Por Ana Cristina Pereira, in Jornal Público
É “difícil” caracterizar Portugal – chegou tarde ao Estado-providência e só há pouco aprofundou “políticas de apoio à família, maternidade e infância”. Uma coisa, porém, parece certa aos autores do estudo Trabalhar e Cuidar na Europa, que hoje é apresentado em Lisboa. Ninguém como as portuguesas valoriza tanto a vida profissional como a vida familiar.
Os homens devem ser encorajados a beneficiar da licença de paternidade
O mundo complexificou-se. Por um lado, a Comissão Europeia encoraja a integração plena no mercado de trabalho. Por outro, aflita com o envelhecimento da população, a dificuldade de reposição de gerações, a sustentabilidade dos sistemas de segurança social, encoraja a natalidade. Tais políticas “têm-se traduzido numa enorme tensão colocada sobre as mulheres e os homens na gestão das responsabilidades profissionais e familiares”.
Varre a Europa uma tendência para as famílias de dupla carreira. Há em toda a Europa licenças de maternidade, licenças de paternidade. Só que “a variação dessas licenças – e o seu nível de remuneração – varia consideravelmente entre mães e pais”, assinala o estudo – em Portugal desenvolvido pelo Centro de Investigação e Estudos de Sociologia do Instituto Superior de Ciências do Trabalho e da Empresa da Universidade de Lisboa. “A licença de paternidade tende a ser gozada apenas quando não é transferível.”
Vigoram diversos regimes em matéria de apoiar – ou não – pais e mães a conciliar vida profissional e vida familiar. Nos países com “maior grau de apoio público aos cuidados com as crianças” há maior continuidade no trabalho. Nos países com licenças “extensas é comum as mulheres sentirem dificuldade no regresso ao trabalho”.
Portugal é um caso atípico: “Não corresponde ao critério de não regresso das mães ao mercado de trabalho. Resultados específicos demonstram a forte participação feminina no mercado de trabalho e em regime de tempo inteiro – reforçando dados de pesquisas anteriores.”
Portugal faz parte dos países que combinam “elevado emprego feminino a tempo inteiro com uma taxa de participação no cuidado com as crianças oscilando entre o médio e o elevado, baixa fertilidade, pouco peso da população jovem”. Neste grupo cabem países da Europa Central e de Leste.
Valerá a pena esmiuçar alguns detalhes.

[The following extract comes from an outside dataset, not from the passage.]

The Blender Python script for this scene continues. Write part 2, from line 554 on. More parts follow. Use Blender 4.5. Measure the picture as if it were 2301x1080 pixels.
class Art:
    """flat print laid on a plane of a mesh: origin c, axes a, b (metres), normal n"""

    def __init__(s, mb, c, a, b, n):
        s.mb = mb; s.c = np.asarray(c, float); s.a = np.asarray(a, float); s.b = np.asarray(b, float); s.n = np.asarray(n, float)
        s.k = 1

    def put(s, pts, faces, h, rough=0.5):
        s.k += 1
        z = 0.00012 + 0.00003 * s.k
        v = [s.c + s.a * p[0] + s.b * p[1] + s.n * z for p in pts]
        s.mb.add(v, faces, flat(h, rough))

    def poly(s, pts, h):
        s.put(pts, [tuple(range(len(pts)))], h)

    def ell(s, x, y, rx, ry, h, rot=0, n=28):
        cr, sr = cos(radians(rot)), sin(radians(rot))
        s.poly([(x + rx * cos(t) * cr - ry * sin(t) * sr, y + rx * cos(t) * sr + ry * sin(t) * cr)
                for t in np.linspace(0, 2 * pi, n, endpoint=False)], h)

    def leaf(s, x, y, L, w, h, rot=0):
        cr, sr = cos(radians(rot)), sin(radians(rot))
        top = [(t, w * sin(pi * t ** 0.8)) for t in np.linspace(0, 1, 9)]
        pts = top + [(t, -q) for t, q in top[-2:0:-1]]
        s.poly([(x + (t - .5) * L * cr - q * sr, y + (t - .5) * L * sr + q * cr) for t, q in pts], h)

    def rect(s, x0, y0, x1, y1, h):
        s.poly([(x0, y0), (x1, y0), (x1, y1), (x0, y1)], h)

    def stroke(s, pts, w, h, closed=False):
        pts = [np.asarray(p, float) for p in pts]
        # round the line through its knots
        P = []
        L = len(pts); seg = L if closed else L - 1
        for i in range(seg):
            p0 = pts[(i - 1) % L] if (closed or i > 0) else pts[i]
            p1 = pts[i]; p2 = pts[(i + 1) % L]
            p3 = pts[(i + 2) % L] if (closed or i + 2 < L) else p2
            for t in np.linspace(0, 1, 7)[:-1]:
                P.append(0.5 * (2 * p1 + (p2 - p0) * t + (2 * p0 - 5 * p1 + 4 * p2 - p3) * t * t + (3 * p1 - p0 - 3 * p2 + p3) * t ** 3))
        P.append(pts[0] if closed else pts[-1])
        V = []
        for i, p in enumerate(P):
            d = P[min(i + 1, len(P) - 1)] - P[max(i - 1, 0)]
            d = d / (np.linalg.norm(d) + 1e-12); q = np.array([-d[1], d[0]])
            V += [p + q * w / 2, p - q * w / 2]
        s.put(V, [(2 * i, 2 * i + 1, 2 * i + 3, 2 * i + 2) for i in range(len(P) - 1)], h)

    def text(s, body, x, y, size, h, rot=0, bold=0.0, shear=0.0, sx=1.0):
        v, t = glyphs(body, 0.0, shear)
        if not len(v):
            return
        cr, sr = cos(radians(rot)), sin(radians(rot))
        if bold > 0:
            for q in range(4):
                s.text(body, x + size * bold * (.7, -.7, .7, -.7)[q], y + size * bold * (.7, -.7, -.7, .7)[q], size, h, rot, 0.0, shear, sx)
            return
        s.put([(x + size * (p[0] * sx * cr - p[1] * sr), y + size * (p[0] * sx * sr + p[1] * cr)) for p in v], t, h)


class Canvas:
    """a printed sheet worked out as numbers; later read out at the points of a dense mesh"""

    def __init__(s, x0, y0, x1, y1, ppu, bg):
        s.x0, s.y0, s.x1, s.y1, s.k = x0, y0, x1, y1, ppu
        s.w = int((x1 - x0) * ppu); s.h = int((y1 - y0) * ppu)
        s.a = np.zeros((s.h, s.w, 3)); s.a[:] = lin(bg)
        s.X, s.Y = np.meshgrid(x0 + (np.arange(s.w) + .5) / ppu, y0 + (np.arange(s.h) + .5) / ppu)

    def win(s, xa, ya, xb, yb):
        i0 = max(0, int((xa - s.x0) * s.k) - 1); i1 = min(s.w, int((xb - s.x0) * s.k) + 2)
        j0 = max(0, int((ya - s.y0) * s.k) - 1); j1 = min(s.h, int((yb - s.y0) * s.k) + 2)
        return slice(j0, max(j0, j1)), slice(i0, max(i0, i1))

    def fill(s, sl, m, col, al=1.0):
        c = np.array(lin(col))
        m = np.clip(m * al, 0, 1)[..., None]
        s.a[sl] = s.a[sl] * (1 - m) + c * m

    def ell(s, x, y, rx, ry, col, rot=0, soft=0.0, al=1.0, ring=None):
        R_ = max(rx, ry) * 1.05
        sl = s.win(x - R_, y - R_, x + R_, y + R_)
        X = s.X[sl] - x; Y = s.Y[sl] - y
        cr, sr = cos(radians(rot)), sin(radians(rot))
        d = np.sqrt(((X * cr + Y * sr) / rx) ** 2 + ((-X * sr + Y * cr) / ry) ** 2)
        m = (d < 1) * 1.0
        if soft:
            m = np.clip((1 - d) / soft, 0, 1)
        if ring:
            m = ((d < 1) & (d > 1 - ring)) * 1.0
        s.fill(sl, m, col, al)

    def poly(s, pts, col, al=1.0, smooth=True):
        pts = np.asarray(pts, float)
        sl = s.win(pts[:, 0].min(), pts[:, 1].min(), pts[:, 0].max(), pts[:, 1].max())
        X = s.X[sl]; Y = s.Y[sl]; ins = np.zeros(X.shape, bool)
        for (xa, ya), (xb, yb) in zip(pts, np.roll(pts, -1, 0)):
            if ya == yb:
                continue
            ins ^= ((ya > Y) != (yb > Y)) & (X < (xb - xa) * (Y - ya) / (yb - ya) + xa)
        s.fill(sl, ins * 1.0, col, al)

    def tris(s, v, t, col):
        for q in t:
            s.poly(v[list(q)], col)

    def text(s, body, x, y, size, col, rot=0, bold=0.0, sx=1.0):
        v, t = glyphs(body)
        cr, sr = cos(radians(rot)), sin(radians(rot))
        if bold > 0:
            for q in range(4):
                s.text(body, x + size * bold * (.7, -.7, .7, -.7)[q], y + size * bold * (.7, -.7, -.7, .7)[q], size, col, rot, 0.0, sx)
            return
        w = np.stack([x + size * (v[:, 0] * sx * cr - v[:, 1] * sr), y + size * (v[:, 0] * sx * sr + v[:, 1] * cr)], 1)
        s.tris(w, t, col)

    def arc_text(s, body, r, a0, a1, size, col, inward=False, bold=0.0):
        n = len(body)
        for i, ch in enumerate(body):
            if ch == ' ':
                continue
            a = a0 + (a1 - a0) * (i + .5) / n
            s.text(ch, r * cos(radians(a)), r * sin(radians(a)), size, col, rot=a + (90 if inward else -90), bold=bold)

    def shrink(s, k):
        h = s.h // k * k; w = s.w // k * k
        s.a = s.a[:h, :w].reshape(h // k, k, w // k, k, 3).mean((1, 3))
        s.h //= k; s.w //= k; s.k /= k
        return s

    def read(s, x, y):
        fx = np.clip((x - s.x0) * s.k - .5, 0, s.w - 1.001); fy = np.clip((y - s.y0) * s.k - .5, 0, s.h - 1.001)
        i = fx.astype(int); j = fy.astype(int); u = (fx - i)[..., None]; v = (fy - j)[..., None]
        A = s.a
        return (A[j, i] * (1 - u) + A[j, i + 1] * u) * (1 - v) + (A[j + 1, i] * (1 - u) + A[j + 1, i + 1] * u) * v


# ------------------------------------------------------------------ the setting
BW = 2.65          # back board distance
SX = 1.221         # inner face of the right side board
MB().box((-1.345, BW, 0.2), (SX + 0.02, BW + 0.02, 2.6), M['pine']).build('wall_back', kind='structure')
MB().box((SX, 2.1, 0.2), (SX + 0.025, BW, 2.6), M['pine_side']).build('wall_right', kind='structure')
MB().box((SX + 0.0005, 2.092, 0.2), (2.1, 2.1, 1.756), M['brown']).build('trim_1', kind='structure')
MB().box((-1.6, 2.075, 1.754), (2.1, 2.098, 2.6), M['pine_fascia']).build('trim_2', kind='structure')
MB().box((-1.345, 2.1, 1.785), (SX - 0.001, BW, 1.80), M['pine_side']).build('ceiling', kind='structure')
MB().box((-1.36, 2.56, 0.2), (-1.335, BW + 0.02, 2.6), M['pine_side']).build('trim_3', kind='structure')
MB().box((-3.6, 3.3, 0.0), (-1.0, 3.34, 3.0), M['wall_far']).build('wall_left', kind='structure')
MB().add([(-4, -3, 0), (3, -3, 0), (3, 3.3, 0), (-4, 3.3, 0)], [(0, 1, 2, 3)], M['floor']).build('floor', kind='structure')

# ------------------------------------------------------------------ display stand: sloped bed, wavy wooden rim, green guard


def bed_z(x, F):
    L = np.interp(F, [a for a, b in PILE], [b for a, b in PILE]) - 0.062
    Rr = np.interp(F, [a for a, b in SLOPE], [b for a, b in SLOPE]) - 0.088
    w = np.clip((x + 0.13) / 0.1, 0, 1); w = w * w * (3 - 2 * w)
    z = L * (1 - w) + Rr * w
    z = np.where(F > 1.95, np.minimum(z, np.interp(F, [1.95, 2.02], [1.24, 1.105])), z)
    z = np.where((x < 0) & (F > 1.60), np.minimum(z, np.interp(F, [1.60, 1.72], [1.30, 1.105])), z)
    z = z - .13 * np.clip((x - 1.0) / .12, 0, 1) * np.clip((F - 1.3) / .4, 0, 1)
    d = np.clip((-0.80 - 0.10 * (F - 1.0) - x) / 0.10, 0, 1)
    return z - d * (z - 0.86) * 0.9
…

Faltam equipamentos de apoio à infância – sobretudo em Espanha, Itália, Irlanda, Grécia, Luxemburgo, Reino Unido, Alemanha, Áustria, e nalguns estados da Europa Central e de Leste. Já em Portugal, na Holanda, na Irlanda e no Reino Unido “é o elevado custo dos equipamentos e dos serviços de apoio às crianças que prova ser um obstáculo na gestão entre trabalho e família”. Noutros, como Espanha, Itália, Turquia ou Malta, “a participação feminina no mercado de trabalho é baixa”.
Uma ideia clara: “De forma transversal, na Europa, as mulheres assumem posições mais modernas e igualitárias. Não perdendo a sua posição de cuidadoras, afirmam-se na disponibilidade de sacrificarem a sua carreira profissional ou tempo de trabalho para o bem-estar da família, mas não para benefício dos homens – o seu lugar no mercado de trabalho é indiscutível.”
Apesar de valorizarem tanto o trabalho profissional como a família, as mães estão em desvantagem em todos os países. Por força de “constrangimentos estruturais, culturais, institucionais”, a igualdade, tende a encolher à medida que se avança dos países nórdicos para os países do Sul da Europa. Não se deduza, daqui, que Portugal está entre os piores. Portugal integra o grupo de países “intermédios”, com a Áustria, a Estónia, a França, a Alemanha, a Irlanda, o Luxemburgo, a Eslováquia, a Eslovénia, a Espanha, a Suíça e o Reino Unido. Os investigadores recomendam o aprofundamento da igualdade de género no mercado de trabalho, com atenção particular ao combate ao fosso salarial. A flexissegurança – “vista como um elemento chave na política da União Europeia” – deve assegurar flexibilidade e segurança para homens e mulheres: não flexibilidade e segurança para homens e apenas flexibilidade para as mulheres”, avisam. E as “licenças de maternidade adequadas e bem pagas são fundamentais para o apoio das famílias – os homens devem ser encorajados a beneficiar da licença de paternidade”.